Foodservice and various executive officers and directors of
Ahold, asserting various causes of action in connection with
U.S. Foodservice's termination of his employment as of
October 1, 2003 and seeking compensatory damages of
USD 10 (EUR 8), punitive damages, attorneys' fees,
injunctive relief and a declaratory judgment that he is
entitled to post-termination benefits. The executive officers
and directors named in this case have been dismissed from
the case with prejudice. In May, 2004, Ahold and the other
named defendants filed a counterclaim alleging that
Mr. Miller had breached the fiduciary duties he owed to
Ahold and U.S. Foodservice and the terms of his
employment agreement with U.S. Foodservice, and seeking
compensatory and exemplary damages and restitution of
compensation paid to Mr. Miller during his tenure at
U.S. Foodservice. In December 2005, the Federal Court
issued a memorandum opinion directing U.S. Foodservice
to pay Mr. Miller's legal fees and expenses incurred in
connection with this litigation pursuant to the terms of a
letter agreement executed with U.S. Foodservice prior to his
termination. By order dated August 30, 2006, the Federal
Court awarded Mr. Miller advancement of legal fees and
expenses in the amount of USD 0.1 (EUR 0.1) and setting
guidelines for future payments of legal fees under the letter
agreement. U.S. Foodservice has filed replies to Mr. Miller's
interrogatories and the parties continue with written and
deposition discovery. Trial has been scheduled by the
Federal Court for the fall of 2007.
Uruguayan and Argentine litigation
Ahold, together with Disco S.A. ("Disco") and Disco Ahold
International Holdings N.V. ("DAIH"), is a party to certain
legal proceedings in Uruguay and Argentina related to
Ahold's acquisition of Velox Retail Holdings' shares in the
capital of DAIH in 2002. The plaintiffs, alleged creditors of
certain Uruguayan and other banks, have obtained
provisional remedies in Uruguay, which were executed in
Argentina and have affected the sale and transfer of the
remaining 15 percent of the outstanding shares of Disco to
Cencosud S.A. ("Cencosud"). The alleged damages by the
plaintiffs in the remaining proceedings amount to
approximately USD 72 (EUR 55) plus interest and costs.

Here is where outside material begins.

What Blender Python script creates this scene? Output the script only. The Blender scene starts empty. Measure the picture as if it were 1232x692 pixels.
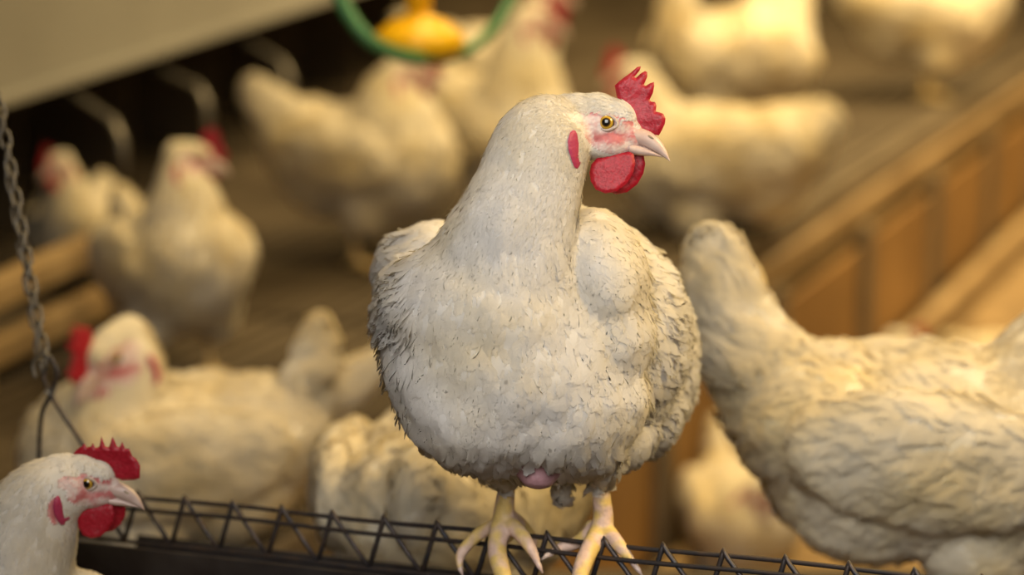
import bpy, bmesh, math, random
import numpy as np
from mathutils import Vector, Matrix, noise
from mathutils.bvhtree import BVHTree
from mathutils.geometry import delaunay_2d_cdt

C = bpy.context.scene.collection
sc = bpy.context.scene
R = math.radians
# ------------------------------------------------------------------ camera
TILT = R(12.5); FPX = 2909.0; CAMH = 1.03
cam_d = bpy.data.cameras.new('camera'); cam = bpy.data.objects.new('camera', cam_d); C.objects.link(cam)
cam.location = (0, 0, CAMH); cam.rotation_euler = (math.pi/2 - TILT, 0, 0)
cam_d.sensor_width = 36; cam_d.lens = FPX/1232*36
cam_d.dof.use_dof = True; cam_d.dof.focus_distance = 2.13; cam_d.dof.aperture_fstop = 2.4
cam_d.clip_start = .05
sc.camera = cam
_r = Vector((1, 0, 0)); _f = Vector((0, math.cos(TILT), -math.sin(TILT))); _u = Vector((0, math.sin(TILT), math.cos(TILT)))
CAM = Vector((0, 0, CAMH))
def P(px, py, d):
    """a point of the place that the photo shows at (px, py), d metres along the view axis"""
    return CAM + _f*d + _r*((px-616)/FPX*d) - _u*((py-346)/FPX*d)
def floor_pt(px, py, z=0.0):
    v = _f + _r*((px-616)/FPX) - _u*((py-346)/FPX)
    return CAM + v*((z-CAMH)/v.z)
# ------------------------------------------------------------------ world, lights, exposure
sc.view_settings.view_transform = 'Standard'; sc.view_settings.look = 'None'
sc.view_settings.gamma = 1; sc.view_settings.use_curve_mapping = False
sc.view_settings.exposure = 0.0
sc.cycles.use_denoising = True
sc.cycles.max_bounces = 6; sc.cycles.transparent_max_bounces = 40
w = bpy.data.worlds.new('world'); sc.world = w; w.use_nodes = True
w.node_tree.nodes['Background'].inputs[0].default_value = (1.0, .82, .55, 1)
w.node_tree.nodes['Background'].inputs[1].default_value = .12
def area(name, loc, target, size, power, col, size_y=None):
    l = bpy.data.lights.new(name, 'AREA'); l.size = size; l.energy = power; l.color = col
    if size_y: l.shape = 'RECTANGLE'; l.size_y = size_y
    o = bpy.data.objects.new(name, l); C.objects.link(o); o.location = loc
    o.rotation_euler = (Vector(target)-Vector(loc)).to_track_quat('-Z', 'Y').to_euler()
    return o
wl = area('key_light', (.0, .75, 1.4), (.24, 2.3, .38), 1.1, 5.9, (1.0, .965, .93)); wl.data.spread = R(74)  # soft key added out of frame near the camera, lighting the perched hen
wr = area('warm_light', (1.0, 1.85, 1.35), (.15, 2.2, .42), .4, 2.8, (1.0, .72, .33)); wr.data.spread = R(70)  # unseen warm light added at the right to brighten the perched hen's wing
area('warm_light', (1.2, 3.0, 2.1), (.3, 2.3, .3), .6, 24, (1.0, .70, .30))
area('warm_light', (-.15, 2.6, 2.4), (-.15, 3.0, 0), .5, 15, (1.0, .72, .34))  # unseen warm fill, added above the hens behind the grille
area('warm_light', (.3, 3.8, 2.5), (.3, 6.0, 0), .8, 58, (1.0, .74, .36))  # extra warm fill without a visible source, lights the fronts of the far hens
area('warm_light', (1.4, 5.8, 2.5), (1.7, 7.2, 0), 1.3, 155, (1.0, .72, .34))
area('warm_light', (2.2, 7.6, 2.5), (2.0, 8.2, 0), 1.6, 220, (1.0, .74, .36))

# ------------------------------------------------------------------ materials
def new_mat(name):
    m = bpy.data.materials.new(name); m.use_nodes = True
    nt = m.node_tree; b = nt.nodes['Principled BSDF']
    return m, nt, b
def N(nt, t, **kw):
    n = nt.nodes.new(t)
    for k, v in kw.items():
        if k.startswith('i_'): n.inputs[int(k[2:])].default_value = v
        else: setattr(n, k, v)
    return n
def mth(nt, op, a, b=None, c=None):
    n = nt.nodes.new('ShaderNodeMath'); n.operation = op
    for i, x in enumerate((a, b, c)):
        if x is None: continue
        if isinstance(x, (int, float)): n.inputs[i].default_value = x
        else: nt.links.new(x, n.inputs[i])
    return n.outputs[0]

def feather_mat(name, col, cream, fringe, trans=.46):
    m, nt, b = new_mat(name); L = nt.links
    tc = N(nt, 'ShaderNodeTexCoord'); uv = N(nt, 'ShaderNodeUVMap'); uv.uv_map = 'UVMap'
    sep = N(nt, 'ShaderNodeSeparateXYZ'); L.new(uv.outputs[0], sep.inputs[0])
    at = N(nt, 'ShaderNodeAttribute', attribute_name='pig'); at.attribute_type = 'GEOMETRY'
    u2 = mth(nt, 'ABSOLUTE', mth(nt, 'MULTIPLY_ADD', sep.outputs[0], 2.0, -1.0))
    idn = at.outputs['Alpha']
    s = mth(nt, 'SUBTRACT', sep.outputs[1], mth(nt, 'MULTIPLY', u2, .35))
    cv = N(nt, 'ShaderNodeCombineXYZ')
    L.new(mth(nt, 'MULTIPLY', s, 22.0), cv.inputs[0]); L.new(mth(nt, 'MULTIPLY', u2, 1.5), cv.inputs[1]); L.new(mth(nt, 'MULTIPLY', idn, 57.0), cv.inputs[2])
    nz = N(nt, 'ShaderNodeTexNoise'); nz.inputs['Scale'].default_value = 1.0; nz.inputs['Detail'].default_value = 2.0
    L.new(cv.outputs[0], nz.inputs['Vector'])
    bmp = N(nt, 'ShaderNodeBump'); bmp.inputs['Strength'].default_value = .42; bmp.inputs['Distance'].default_value = .0012
    L.new(nz.outputs[0], bmp.inputs['Height'])
    big = N(nt, 'ShaderNodeTexNoise'); big.inputs['Scale'].default_value = 9.0; big.inputs['Detail'].default_value = 3.0
    L.new(tc.outputs['Object'], big.inputs['Vector'])
    mr = N(nt, 'ShaderNodeMapRange'); mr.inputs[1].default_value = .42; mr.inputs[2].default_value = .68; L.new(big.outputs[0], mr.inputs[0])
    mx = N(nt, 'ShaderNodeMix', data_type='RGBA'); mx.inputs[6].default_value = (*col, 1); mx.inputs[7].default_value = (*cream, 1)
    L.new(mr.outputs[0], mx.inputs[0])
    # little specks of litter caught in the plumage
    sp = N(nt, 'ShaderNodeTexNoise'); sp.inputs['Scale'].default_value = 75.0; sp.inputs['Detail'].default_value = 1.0
    mp = N(nt, 'ShaderNodeMapping'); mp.inputs['Scale'].default_value = (1, 1, .55); L.new(tc.outputs['Object'], mp.inputs[0]); L.new(mp.outputs[0], sp.inputs['Vector'])
    sr = N(nt, 'ShaderNodeMapRange'); sr.inputs[1].default_value = .765; sr.inputs[2].default_value = .80; sr.inputs[4].default_value = .45; L.new(sp.outputs[0], sr.inputs[0])
    m2 = N(nt, 'ShaderNodeMix', data_type='RGBA'); L.new(mx.outputs[2], m2.inputs[6]); m2.inputs[7].default_value = (.16, .11, .05, 1); L.new(sr.outputs[0], m2.inputs[0])
    m3 = N(nt, 'ShaderNodeMix', data_type='RGBA', blend_type='MULTIPLY'); m3.inputs[0].default_value = 1
    L.new(m2.outputs[2], m3.inputs[6]); L.new(at.outputs['Color'], m3.inputs[7])
    L.new(m3.outputs[2], b.inputs['Base Color'])
    b.inputs['Roughness'].default_value = .75; b.inputs['Specular IOR Level'].default_value = .25
    b.inputs['Sheen Weight'].default_value = .25; b.inputs['Sheen Roughness'].default_value = .4
    L.new(bmp.outputs[0], b.inputs['Normal'])
    tr = N(nt, 'ShaderNodeBsdfTranslucent'); L.new(m3.outputs[2], tr.inputs[0])
    ms = N(nt, 'ShaderNodeMixShader'); ms.inputs[0].default_value = trans
    L.new(b.outputs[0], ms.inputs[1]); L.new(tr.outputs[0], ms.inputs[2])
    out = nt.nodes['Material Output']
    if fringe:
        # barbs part at the rim of each feather
        e = mth(nt, 'MAXIMUM', u2, mth(nt, 'MULTIPLY_ADD', sep.outputs[1], 2.4, -1.4))
        thr = mth(nt, 'MULTIPLY_ADD', nz.outputs[0], 1.5, .08)
        a = mth(nt, 'GREATER_THAN', e, thr)
        tp = N(nt, 'ShaderNodeBsdfTransparent'); m4 = N(nt, 'ShaderNodeMixShader')
        L.new(a, m4.inputs[0]); L.new(ms.outputs[0], m4.inputs[1]); L.new(tp.outputs[0], m4.inputs[2]); L.new(m4.outputs[0], out.inputs[0])
    else:
        L.new(ms.outputs[0], out.inputs[0])
    return m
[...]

The trials on the merits of these cases have yet to start.
Ahold continues to believe that these legal proceedings are
without merit and will continue to vigorously oppose
plaintiffs' claims.
On March 23, 2005 Ahold received from escrow the final
purchase amount for the approximately 85 percent of the
shares of Disco, after reaching an agreement with Cencosud
on the final purchase price adjustment resulting from the
closing balance sheet of Disco. The transaction still requires
Argentine antitrust approval, although this will not affect
Ahold's retention of the purchase amount. The purchase
amount for the remaining approximately 15 percent of the
Disco shares that currently have not been transferred by
Ahold to Cencosud remains in escrow until such shares can
legally be transferred to Cencosud. As referred to above,
these shares are subject to certain Uruguayan court orders
processed and executed in Argentina.
Argentine tax assessment claims
On July 17, 2003, the Administración Federal de Ingresos
Püblicos ("AFIP") served Disco with a Vista de la
Determinación de Oficio ("Vista") - a formal assessment
notice - for the period from 1998 through May 2002 for
taxes allegedly owed in connection with a USD 100 Disco
bond issue due May 2003, which was repaid at maturity,
and a USD 250 Disco bond issue due May 2008, which
was redeemed in July 2003 (the "Disco Bonds").